I also didn’t like that Reed cast 60’s sex-comedy veteran Tony Randall (Let’s Make Love) as the aging philanderer of a publishing house and than proceeded to do nothing with him. It’s just another wink at the audience that Down With Love isn’t so much a movie as it is a game, a trick to see if a young 21st century filmmaker can make something screwball in the same vein as his 20th century contemporaries once did.

 

But these are not the movie’s main problems, that honor belongs to Eve Ahlert and Dennis Drake’s script. Veterans of the television show The Nanny, they come up with a great premise and idea and then proceed to drop to the lowest common denominator of the television screenwriter’s barrel to bring it fruition. There can’t be a split screen unless the two actors in it aren’t appearing to felatiate each other, while the quick rat-a-tat-tat patter of 60’s era dialogue is replaced by tired innuendoes not even fit for a James Bond movie.

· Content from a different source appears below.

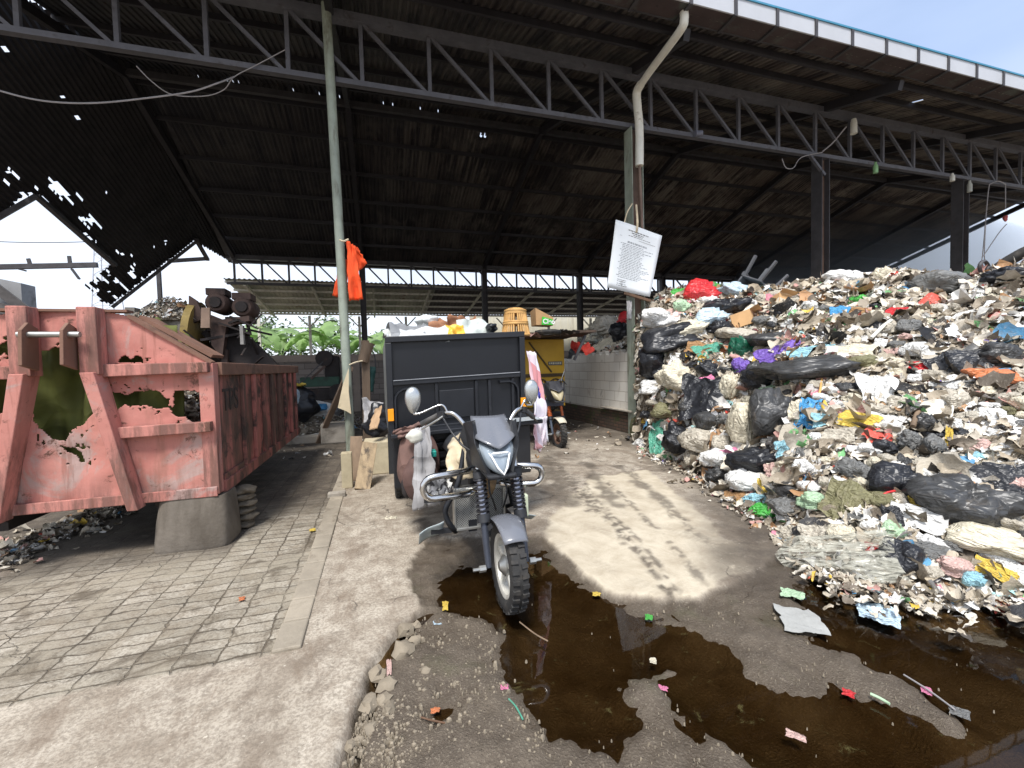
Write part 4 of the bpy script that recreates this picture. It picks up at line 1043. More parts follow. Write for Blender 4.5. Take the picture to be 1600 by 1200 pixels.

It’s all too tiring to be funny for very long, and despite the valiant efforts of the actors Down With Love just never can gel because of it.

 

That’s too bad, because for all the movie’s faults the actors really give it their all. It’s obvious that both McGreggor and Zellweger love the film and the characters they are playing. In fact, I could definitely see them setting the screen afire together in a different film, sharing a flaming chemistry that’s easy on eyes. Granted, as sexy as these two are that’s probably a given but I’ll still point it out all the same. But, after Moulin Rouge and Chicago, these two must know in their hearts that they can – have – done better and if anything should have known to pass after reading the half-baked script.

 

But don’t tell any of that to Hyde Pierce. Of all the actors in the film, he does the least amount of fooling around and winking at the camera. If anyone in Down With Love can be spotlighted for playing it straight, he’s the one, and because of that the film is far better off every time he’s on screen. It’s a winning performance, and I was so happy to see him and young Paulson almost dance away with the movie.

 

Don’t misunderstand, there is much to like about this movie. From the deliciously corny opening credits to the sexily winking song and music video that ends the film, Down With Love has a great deal going for it to keep one’s interest. If only the script was better this would be one of the great pleasures of the summer. Unfortunately, as it is onscreen now, it’s only a great missed opportunity instead. What a shame.